Picture of Joe Beckmann
Joe Beckmann (Save Our Somerville (SOS))

10/13/07
12:21pm

There is a real danger - demonstrated quite well 3 years ago by the Dean Team - of diverting real political action into cyber-action and delaying, deferring, and ultimately denying the urge to equity felt by this generation. The more we promote a cyber simulacrum of networking/social change, the more we reinforce that danger. On the other hand, some young people can learn the techniques of organizing and social action and translate them into direct neighborhood or community action. Unfortunately, the ones who have done the best have been fundamentalists of all kinds, and those who’ve failed most have been progressive geeks.

 
Picture of Rafi Santo
Rafi Santo (Global Kids)

10/26/07
8:47pm

Joe -

Just to clarify - the FOCUS project, while touching on issues relating to civic engagement as it relates to online spaces, was much more broadly about what current youth perspectives are on digital media and the ways it’s changing their daily experience. 

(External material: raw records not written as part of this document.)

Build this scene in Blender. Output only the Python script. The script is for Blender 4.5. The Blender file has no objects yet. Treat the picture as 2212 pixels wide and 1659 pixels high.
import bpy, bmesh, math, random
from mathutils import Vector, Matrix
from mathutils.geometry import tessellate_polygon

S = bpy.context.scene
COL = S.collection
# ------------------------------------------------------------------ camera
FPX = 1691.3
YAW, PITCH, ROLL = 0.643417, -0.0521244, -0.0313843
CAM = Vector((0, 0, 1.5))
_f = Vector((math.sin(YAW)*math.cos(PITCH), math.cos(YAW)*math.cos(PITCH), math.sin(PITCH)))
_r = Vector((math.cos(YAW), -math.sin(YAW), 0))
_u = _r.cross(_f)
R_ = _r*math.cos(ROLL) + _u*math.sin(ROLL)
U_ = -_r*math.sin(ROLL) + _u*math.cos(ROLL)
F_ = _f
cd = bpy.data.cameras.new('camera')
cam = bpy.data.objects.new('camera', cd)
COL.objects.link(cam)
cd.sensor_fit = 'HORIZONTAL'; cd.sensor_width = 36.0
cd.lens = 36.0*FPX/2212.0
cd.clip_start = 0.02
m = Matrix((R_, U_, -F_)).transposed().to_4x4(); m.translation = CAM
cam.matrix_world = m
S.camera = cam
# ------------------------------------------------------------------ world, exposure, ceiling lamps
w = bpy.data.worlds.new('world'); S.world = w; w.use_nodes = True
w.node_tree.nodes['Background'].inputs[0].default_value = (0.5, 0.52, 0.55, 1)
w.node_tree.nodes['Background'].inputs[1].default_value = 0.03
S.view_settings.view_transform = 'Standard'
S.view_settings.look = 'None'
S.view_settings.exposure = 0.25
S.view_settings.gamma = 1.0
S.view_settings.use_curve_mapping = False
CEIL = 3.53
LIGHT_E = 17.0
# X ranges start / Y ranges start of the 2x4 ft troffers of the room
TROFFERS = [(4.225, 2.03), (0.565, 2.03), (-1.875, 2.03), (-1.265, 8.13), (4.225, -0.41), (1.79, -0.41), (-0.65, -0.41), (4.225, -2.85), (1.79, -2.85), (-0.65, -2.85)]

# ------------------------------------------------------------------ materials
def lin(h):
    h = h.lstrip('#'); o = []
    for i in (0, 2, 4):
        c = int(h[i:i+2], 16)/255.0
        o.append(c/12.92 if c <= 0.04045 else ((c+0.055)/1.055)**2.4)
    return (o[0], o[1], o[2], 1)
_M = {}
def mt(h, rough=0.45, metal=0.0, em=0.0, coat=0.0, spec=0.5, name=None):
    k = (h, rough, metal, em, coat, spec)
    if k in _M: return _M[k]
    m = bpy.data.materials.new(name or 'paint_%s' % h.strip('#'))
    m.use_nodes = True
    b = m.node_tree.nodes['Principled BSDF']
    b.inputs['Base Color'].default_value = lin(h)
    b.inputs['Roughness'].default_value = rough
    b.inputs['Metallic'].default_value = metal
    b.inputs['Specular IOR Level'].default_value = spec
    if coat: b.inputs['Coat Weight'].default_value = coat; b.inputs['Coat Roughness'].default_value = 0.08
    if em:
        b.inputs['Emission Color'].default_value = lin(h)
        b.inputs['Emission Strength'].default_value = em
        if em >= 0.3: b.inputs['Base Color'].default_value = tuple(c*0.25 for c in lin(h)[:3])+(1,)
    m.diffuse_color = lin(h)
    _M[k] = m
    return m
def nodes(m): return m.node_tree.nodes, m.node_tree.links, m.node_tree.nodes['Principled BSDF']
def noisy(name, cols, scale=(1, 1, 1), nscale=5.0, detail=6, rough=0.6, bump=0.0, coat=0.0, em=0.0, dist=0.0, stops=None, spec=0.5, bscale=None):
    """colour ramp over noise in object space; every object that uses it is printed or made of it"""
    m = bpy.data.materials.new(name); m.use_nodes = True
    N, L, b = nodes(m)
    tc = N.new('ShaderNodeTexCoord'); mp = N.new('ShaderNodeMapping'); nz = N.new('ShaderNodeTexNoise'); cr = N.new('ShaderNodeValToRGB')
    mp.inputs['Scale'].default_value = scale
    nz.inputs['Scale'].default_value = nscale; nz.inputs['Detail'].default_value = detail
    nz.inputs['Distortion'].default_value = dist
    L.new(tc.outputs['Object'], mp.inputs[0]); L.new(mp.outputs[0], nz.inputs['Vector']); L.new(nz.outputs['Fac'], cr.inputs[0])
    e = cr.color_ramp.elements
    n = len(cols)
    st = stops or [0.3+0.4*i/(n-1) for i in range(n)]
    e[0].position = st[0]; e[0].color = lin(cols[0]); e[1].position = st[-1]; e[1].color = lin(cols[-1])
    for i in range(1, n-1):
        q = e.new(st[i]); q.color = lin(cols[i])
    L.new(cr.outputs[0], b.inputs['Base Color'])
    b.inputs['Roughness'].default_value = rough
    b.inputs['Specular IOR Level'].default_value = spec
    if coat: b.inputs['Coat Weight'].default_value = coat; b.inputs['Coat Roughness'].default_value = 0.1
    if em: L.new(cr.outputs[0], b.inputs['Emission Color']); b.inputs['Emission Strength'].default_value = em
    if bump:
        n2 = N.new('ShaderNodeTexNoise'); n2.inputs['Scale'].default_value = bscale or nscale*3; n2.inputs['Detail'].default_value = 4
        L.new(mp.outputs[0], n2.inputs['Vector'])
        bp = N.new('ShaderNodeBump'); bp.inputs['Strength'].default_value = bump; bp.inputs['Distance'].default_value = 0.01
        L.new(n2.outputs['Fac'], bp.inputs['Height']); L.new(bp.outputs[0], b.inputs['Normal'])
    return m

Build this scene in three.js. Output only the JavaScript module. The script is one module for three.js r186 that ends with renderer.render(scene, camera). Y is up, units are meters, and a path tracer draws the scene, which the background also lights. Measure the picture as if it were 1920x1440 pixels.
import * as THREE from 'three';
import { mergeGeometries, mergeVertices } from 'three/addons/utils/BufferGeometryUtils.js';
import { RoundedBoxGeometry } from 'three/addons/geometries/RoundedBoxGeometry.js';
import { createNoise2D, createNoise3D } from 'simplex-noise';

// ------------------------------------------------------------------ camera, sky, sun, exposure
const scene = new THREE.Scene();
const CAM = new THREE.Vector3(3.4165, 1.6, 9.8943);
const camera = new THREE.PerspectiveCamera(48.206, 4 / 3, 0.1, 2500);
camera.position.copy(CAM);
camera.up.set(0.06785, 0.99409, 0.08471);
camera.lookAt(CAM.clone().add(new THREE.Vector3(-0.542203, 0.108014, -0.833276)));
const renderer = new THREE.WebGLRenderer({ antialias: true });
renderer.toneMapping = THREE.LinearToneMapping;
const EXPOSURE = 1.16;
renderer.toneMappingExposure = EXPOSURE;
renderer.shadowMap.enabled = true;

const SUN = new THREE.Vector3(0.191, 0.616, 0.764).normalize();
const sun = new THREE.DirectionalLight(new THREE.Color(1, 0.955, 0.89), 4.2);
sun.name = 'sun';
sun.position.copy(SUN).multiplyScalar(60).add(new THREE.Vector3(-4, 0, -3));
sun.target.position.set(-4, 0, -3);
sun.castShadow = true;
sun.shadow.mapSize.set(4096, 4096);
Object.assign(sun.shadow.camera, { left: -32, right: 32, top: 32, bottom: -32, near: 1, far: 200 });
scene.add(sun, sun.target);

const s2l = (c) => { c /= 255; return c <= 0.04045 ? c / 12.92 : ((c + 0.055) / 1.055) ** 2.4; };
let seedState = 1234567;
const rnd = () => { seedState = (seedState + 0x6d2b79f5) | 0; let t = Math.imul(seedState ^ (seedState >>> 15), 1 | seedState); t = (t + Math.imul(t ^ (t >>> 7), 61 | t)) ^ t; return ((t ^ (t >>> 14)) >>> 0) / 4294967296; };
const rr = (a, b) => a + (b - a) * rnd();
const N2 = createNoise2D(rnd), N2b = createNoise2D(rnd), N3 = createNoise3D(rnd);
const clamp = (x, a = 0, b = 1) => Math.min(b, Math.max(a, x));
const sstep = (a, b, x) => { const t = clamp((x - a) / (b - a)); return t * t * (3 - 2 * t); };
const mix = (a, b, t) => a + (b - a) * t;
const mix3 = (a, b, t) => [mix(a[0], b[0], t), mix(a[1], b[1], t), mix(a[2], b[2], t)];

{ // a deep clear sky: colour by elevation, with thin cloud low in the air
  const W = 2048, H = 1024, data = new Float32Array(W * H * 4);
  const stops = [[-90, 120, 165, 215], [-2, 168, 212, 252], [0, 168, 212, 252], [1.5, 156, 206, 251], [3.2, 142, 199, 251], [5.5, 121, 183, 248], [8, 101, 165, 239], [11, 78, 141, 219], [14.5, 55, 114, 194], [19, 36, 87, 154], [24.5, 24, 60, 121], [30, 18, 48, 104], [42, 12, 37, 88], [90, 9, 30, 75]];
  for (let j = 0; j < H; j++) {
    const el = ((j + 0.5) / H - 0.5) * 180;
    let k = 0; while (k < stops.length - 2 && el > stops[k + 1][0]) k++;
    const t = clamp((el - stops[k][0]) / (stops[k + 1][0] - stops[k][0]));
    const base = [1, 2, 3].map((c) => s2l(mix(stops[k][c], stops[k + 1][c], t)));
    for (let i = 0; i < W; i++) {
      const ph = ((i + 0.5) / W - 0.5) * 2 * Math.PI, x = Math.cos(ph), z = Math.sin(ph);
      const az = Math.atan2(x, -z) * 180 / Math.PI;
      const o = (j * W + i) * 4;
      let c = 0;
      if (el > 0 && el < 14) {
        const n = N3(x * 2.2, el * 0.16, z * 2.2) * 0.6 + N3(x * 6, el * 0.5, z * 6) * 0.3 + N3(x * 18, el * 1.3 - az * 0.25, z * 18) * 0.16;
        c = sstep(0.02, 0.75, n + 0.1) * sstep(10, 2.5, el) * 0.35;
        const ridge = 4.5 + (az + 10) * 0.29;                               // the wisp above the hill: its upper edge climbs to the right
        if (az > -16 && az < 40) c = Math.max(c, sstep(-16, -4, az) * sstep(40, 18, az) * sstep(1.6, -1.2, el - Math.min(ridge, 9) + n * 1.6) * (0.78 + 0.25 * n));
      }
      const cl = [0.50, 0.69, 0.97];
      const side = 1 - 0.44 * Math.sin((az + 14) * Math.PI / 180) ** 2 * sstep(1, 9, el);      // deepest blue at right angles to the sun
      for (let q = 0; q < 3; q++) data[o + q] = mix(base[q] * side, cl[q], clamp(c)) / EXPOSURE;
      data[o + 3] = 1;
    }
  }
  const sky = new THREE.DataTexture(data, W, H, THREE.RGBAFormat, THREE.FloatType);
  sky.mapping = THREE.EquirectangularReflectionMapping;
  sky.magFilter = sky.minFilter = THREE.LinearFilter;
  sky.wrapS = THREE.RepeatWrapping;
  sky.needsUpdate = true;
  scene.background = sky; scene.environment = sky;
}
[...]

Regardless, I definitely do agree with you that forms of engagement online need to be coupled with more traditional approaches to participation in political processes and advocacy.  However, one thing I think is really important to do vis-a-vis this issue at the moment is to identify the things that may be happening online that are not simulacra of social change, but are in fact true forms of said change, as well as the
things that do fall in that category of simulacra but end up leading to the transfer to substantive action that you referred to.

 
Picture of Joe Beckmann
Joe Beckmann (Save Our Somerville (SOS))

10/29/07
1:35pm

Rafi,
Be careful about attending too closely to what is “real” and its simulacra: race, sex, and age are pretty real, but racism, sexism, and ageism tend to be pretty real as well. When discussion gets more “real” than the pain of the political act itself, either the politics have trivialized the issue altogether or the discussants didn’t know what they were talking about. My fear of simulacra is that they will actually displace repression with verbiage (and other avatars of expression) without ever treating the pain that started the dialog.

That’s what happens in academic settings, and precisely why the voting population is so low in everything except national elections, particularly in communities like Cambridge and Somerville and Palo Alto, for that matter. I think it was Henry Jenkins who quoted - at that media literacy event we both attended Saturday - that the fastest growing demographic is 18-28, but he did not examine (a) the ratio of voting to non-voting, by income, class or other variable; or (b) the ratio of involvement in state or local as opposed to national government. SimCity OUGHT to stimulate CITY politics, but hasn’t - AT ALL.